((

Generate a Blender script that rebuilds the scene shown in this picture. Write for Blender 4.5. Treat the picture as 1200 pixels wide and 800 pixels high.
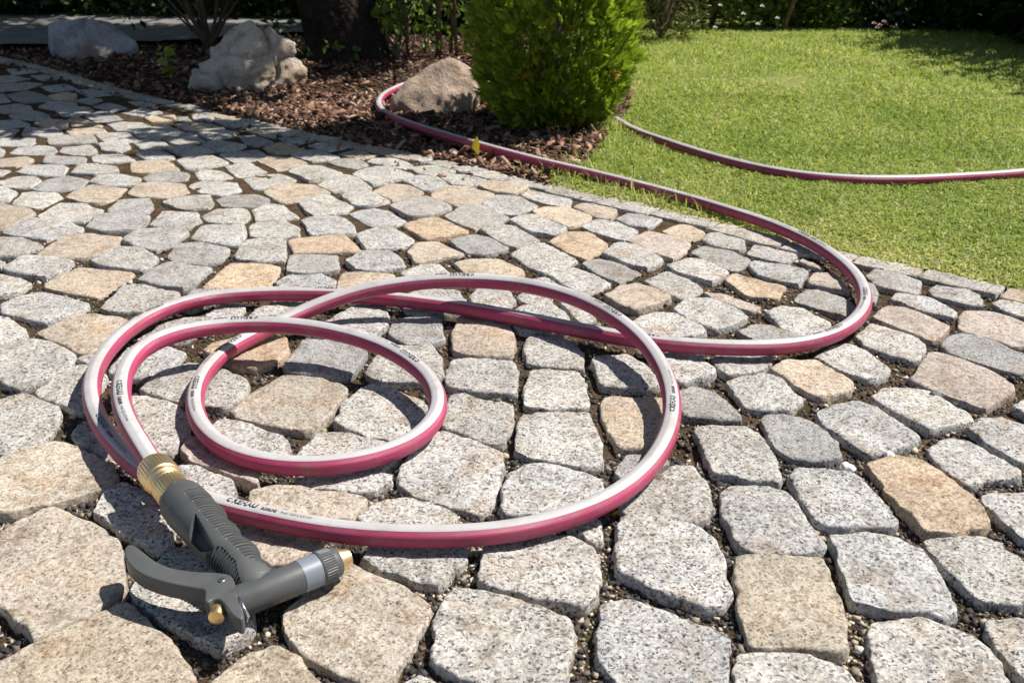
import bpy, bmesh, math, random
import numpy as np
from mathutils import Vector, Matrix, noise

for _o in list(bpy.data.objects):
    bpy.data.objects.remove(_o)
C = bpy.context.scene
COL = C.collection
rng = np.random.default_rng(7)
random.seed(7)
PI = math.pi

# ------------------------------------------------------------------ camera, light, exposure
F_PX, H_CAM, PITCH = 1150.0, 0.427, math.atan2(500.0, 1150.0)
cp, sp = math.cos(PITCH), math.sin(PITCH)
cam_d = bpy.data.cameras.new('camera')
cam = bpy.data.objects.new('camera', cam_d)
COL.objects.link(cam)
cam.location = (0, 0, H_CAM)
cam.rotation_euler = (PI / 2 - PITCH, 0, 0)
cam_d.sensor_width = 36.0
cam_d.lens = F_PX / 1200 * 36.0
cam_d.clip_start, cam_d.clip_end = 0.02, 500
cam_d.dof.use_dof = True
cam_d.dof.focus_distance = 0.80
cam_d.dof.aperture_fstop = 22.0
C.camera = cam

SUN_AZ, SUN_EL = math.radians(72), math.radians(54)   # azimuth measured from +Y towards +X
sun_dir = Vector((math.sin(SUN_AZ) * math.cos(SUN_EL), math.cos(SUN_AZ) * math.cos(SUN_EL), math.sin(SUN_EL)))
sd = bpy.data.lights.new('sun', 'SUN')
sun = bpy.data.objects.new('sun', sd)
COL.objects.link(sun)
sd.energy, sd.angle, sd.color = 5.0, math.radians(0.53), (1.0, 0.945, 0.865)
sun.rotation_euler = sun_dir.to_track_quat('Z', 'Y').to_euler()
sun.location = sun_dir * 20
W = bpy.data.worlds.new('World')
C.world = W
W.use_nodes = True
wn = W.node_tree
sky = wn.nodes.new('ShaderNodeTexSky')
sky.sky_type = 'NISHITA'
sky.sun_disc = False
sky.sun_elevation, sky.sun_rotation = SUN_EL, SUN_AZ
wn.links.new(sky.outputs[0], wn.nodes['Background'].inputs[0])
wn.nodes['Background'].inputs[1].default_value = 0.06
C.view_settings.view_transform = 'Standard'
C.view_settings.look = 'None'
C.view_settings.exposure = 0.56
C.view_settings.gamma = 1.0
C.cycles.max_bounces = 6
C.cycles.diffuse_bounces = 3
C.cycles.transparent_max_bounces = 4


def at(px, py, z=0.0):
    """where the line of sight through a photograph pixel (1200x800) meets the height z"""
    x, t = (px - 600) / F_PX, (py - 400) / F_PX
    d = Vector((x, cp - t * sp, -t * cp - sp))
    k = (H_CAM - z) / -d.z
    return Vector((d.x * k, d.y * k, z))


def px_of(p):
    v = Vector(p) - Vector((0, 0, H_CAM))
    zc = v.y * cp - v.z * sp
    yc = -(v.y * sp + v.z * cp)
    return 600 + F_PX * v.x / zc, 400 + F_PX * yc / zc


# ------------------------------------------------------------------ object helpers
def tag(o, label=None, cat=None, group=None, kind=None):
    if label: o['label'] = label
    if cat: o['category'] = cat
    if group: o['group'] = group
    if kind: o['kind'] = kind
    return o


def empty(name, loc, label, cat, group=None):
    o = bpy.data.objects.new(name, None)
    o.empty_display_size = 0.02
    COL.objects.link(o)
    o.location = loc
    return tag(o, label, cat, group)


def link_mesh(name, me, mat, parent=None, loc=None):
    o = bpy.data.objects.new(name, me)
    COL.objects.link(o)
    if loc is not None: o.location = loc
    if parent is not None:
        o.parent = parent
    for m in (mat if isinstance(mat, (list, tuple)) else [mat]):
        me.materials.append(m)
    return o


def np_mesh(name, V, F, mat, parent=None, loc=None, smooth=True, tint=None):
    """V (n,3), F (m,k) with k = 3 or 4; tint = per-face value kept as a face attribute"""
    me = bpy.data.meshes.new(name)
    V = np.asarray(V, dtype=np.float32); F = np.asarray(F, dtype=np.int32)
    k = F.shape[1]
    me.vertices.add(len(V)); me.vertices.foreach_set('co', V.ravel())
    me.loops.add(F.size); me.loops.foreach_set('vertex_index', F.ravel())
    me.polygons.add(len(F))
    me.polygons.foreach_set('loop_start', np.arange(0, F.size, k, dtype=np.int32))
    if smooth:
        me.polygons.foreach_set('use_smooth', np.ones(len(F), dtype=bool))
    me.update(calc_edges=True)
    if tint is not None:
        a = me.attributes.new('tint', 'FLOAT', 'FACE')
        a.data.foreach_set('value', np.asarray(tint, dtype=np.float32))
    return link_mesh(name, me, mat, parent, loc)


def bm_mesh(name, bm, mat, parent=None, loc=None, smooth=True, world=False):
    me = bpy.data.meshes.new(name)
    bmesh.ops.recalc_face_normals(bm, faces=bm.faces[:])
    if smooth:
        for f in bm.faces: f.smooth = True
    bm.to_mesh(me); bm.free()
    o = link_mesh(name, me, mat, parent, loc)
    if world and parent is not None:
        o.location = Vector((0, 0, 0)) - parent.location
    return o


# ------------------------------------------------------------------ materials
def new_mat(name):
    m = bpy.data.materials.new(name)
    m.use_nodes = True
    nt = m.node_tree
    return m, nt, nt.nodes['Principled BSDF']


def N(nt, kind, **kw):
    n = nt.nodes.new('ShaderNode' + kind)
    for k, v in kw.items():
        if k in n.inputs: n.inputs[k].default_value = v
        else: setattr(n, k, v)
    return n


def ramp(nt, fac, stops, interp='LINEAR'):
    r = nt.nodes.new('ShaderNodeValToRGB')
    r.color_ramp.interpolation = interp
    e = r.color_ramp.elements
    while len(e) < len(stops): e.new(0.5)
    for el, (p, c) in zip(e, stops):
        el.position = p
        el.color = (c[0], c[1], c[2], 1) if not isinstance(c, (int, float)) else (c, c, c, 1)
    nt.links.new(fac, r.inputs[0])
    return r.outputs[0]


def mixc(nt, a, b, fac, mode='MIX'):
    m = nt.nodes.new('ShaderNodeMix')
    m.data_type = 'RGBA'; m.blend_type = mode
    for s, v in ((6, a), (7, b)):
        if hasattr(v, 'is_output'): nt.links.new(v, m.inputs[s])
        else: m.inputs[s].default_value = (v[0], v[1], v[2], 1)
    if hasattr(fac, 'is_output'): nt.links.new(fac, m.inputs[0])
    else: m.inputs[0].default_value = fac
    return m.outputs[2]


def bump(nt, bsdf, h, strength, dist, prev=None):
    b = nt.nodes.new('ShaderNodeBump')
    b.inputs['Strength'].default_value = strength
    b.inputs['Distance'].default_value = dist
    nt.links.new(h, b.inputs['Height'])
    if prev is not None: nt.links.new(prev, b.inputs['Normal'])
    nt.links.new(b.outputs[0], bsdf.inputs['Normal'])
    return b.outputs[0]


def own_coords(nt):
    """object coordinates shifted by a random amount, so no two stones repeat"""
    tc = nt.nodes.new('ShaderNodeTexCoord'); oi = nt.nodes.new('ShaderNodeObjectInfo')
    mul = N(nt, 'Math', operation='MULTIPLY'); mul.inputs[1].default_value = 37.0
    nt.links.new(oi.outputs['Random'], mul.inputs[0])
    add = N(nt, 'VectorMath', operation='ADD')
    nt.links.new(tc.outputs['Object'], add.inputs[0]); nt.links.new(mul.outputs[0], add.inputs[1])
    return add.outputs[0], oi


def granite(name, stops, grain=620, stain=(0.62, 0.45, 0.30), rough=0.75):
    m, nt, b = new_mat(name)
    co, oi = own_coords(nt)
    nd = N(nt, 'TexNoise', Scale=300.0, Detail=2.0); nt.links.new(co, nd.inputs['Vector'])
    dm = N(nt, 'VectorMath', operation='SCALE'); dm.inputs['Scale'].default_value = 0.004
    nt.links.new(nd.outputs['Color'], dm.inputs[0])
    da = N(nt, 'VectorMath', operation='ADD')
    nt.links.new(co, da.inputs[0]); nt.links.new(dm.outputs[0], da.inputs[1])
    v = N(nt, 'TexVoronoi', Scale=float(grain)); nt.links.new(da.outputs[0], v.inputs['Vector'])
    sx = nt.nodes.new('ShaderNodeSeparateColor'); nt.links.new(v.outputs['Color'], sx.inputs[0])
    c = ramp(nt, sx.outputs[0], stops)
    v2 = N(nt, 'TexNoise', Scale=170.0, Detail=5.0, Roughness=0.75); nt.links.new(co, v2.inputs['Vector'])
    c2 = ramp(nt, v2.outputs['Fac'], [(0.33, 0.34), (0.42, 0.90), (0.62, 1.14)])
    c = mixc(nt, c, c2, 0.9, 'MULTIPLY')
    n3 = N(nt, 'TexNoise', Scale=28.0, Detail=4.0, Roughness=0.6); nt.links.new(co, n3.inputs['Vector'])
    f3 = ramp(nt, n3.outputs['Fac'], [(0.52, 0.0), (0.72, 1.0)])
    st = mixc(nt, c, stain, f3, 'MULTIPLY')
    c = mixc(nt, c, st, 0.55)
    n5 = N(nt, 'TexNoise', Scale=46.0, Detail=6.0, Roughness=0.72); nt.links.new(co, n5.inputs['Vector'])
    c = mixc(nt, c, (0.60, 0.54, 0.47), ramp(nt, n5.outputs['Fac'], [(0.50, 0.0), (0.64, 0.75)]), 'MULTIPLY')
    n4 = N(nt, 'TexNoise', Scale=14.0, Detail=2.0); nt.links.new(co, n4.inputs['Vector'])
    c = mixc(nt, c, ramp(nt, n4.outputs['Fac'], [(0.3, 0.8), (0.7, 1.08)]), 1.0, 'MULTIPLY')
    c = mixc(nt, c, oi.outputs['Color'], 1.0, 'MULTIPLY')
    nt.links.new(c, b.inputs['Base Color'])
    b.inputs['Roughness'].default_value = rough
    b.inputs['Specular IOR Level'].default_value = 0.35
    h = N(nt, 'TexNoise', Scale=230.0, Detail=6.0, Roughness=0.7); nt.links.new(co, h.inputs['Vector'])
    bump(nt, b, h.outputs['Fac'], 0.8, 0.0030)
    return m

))

Up to and including the line with "C.cycles.transparent_max_bounces = 4", copy the data above from its first line. Skip pictures.

**Complete output**.
Generate a Blender script that rebuilds the scene shown in this picture. Write for Blender 4.5. Treat the picture as 1200 pixels wide and 800 pixels high.
import bpy, bmesh, math, random
import numpy as np
from mathutils import Vector, Matrix, noise

for _o in list(bpy.data.objects):
    bpy.data.objects.remove(_o)
C = bpy.context.scene
COL = C.collection
rng = np.random.default_rng(7)
random.seed(7)
PI = math.pi

# ------------------------------------------------------------------ camera, light, exposure
F_PX, H_CAM, PITCH = 1150.0, 0.427, math.atan2(500.0, 1150.0)
cp, sp = math.cos(PITCH), math.sin(PITCH)
cam_d = bpy.data.cameras.new('camera')
cam = bpy.data.objects.new('camera', cam_d)
COL.objects.link(cam)
cam.location = (0, 0, H_CAM)
cam.rotation_euler = (PI / 2 - PITCH, 0, 0)
cam_d.sensor_width = 36.0
cam_d.lens = F_PX / 1200 * 36.0
cam_d.clip_start, cam_d.clip_end = 0.02, 500
cam_d.dof.use_dof = True
cam_d.dof.focus_distance = 0.80
cam_d.dof.aperture_fstop = 22.0
C.camera = cam

SUN_AZ, SUN_EL = math.radians(72), math.radians(54)   # azimuth measured from +Y towards +X
sun_dir = Vector((math.sin(SUN_AZ) * math.cos(SUN_EL), math.cos(SUN_AZ) * math.cos(SUN_EL), math.sin(SUN_EL)))
sd = bpy.data.lights.new('sun', 'SUN')
sun = bpy.data.objects.new('sun', sd)
COL.objects.link(sun)
sd.energy, sd.angle, sd.color = 5.0, math.radians(0.53), (1.0, 0.945, 0.865)
sun.rotation_euler = sun_dir.to_track_quat('Z', 'Y').to_euler()
sun.location = sun_dir * 20
W = bpy.data.worlds.new('World')
C.world = W
W.use_nodes = True
wn = W.node_tree
sky = wn.nodes.new('ShaderNodeTexSky')
sky.sky_type = 'NISHITA'
sky.sun_disc = False
sky.sun_elevation, sky.sun_rotation = SUN_EL, SUN_AZ
wn.links.new(sky.outputs[0], wn.nodes['Background'].inputs[0])
wn.nodes['Background'].inputs[1].default_value = 0.06
C.view_settings.view_transform = 'Standard'
C.view_settings.look = 'None'
C.view_settings.exposure = 0.56
C.view_settings.gamma = 1.0
C.cycles.max_bounces = 6
C.cycles.diffuse_bounces = 3
C.cycles.transparent_max_bounces = 4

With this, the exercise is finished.